Problem to work on
All lines below must be repeated exactly, with the pictures omitted.

## BEGIN

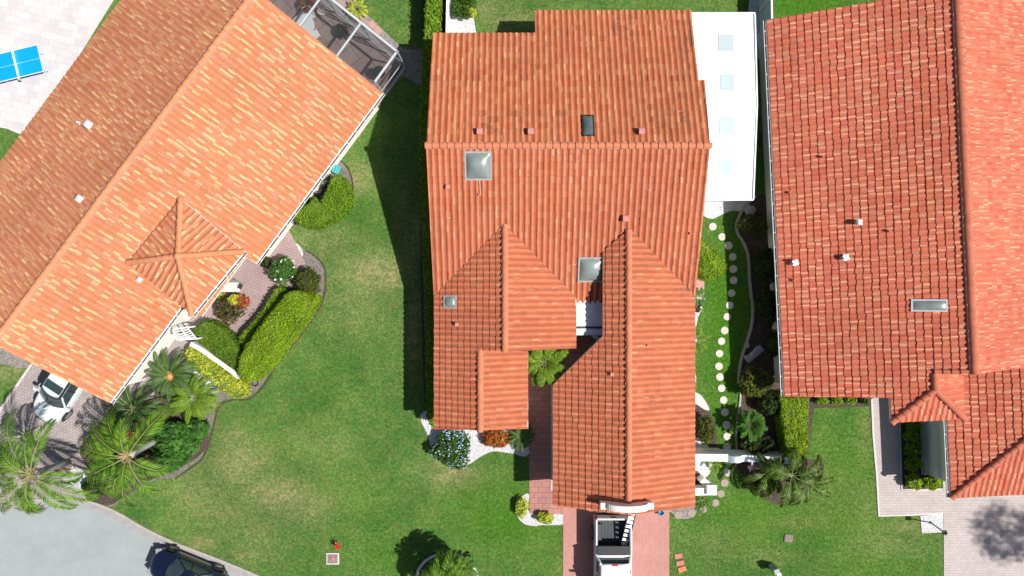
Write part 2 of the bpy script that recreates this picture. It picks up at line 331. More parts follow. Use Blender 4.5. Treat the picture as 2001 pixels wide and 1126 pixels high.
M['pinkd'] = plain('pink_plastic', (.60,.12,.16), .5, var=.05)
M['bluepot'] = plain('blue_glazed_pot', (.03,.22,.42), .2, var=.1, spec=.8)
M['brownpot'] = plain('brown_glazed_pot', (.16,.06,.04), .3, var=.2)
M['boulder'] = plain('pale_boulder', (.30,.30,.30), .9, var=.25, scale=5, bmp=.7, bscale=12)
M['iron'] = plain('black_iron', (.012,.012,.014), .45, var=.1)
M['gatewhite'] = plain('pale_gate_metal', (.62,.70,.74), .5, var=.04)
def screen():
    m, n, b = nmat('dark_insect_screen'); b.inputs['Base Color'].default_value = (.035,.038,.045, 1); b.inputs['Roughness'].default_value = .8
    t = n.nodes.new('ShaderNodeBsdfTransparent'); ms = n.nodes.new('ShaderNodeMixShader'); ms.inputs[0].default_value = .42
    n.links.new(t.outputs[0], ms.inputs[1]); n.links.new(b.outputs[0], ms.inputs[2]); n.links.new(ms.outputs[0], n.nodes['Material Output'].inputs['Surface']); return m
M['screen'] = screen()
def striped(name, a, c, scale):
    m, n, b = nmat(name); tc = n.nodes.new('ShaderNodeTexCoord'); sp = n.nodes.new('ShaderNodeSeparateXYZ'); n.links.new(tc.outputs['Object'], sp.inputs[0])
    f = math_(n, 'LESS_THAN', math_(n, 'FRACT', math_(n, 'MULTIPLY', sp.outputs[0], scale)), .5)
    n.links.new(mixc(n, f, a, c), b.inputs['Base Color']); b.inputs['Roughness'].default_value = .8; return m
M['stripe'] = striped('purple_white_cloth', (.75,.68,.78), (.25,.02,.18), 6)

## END

Output of the task
Write part 2 of the bpy script that recreates this picture. It picks up at line 331. More parts follow. Use Blender 4.5. Treat the picture as 2001 pixels wide and 1126 pixels high.
M['pinkd'] = plain('pink_plastic', (.60,.12,.16), .5, var=.05)
M['bluepot'] = plain('blue_glazed_pot', (.03,.22,.42), .2, var=.1, spec=.8)
M['brownpot'] = plain('brown_glazed_pot', (.16,.06,.04), .3, var=.2)
M['boulder'] = plain('pale_boulder', (.30,.30,.30), .9, var=.25, scale=5, bmp=.7, bscale=12)
M['iron'] = plain('black_iron', (.012,.012,.014), .45, var=.1)
M['gatewhite'] = plain('pale_gate_metal', (.62,.70,.74), .5, var=.04)
def screen():
    m, n, b = nmat('dark_insect_screen'); b.inputs['Base Color'].default_value = (.035,.038,.045, 1); b.inputs['Roughness'].default_value = .8
    t = n.nodes.new('ShaderNodeBsdfTransparent'); ms = n.nodes.new('ShaderNodeMixShader'); ms.inputs[0].default_value = .42
    n.links.new(t.outputs[0], ms.inputs[1]); n.links.new(b.outputs[0], ms.inputs[2]); n.links.new(ms.outputs[0], n.nodes['Material Output'].inputs['Surface']); return m
M['screen'] = screen()
def striped(name, a, c, scale):
    m, n, b = nmat(name); tc = n.nodes.new('ShaderNodeTexCoord'); sp = n.nodes.new('ShaderNodeSeparateXYZ'); n.links.new(tc.outputs['Object'], sp.inputs[0])
    f = math_(n, 'LESS_THAN', math_(n, 'FRACT', math_(n, 'MULTIPLY', sp.outputs[0], scale)), .5)
    n.links.new(mixc(n, f, a, c), b.inputs['Base Color']); b.inputs['Roughness'].default_value = .8; return m
M['stripe'] = striped('purple_white_cloth', (.75,.68,.78), (.25,.02,.18), 6)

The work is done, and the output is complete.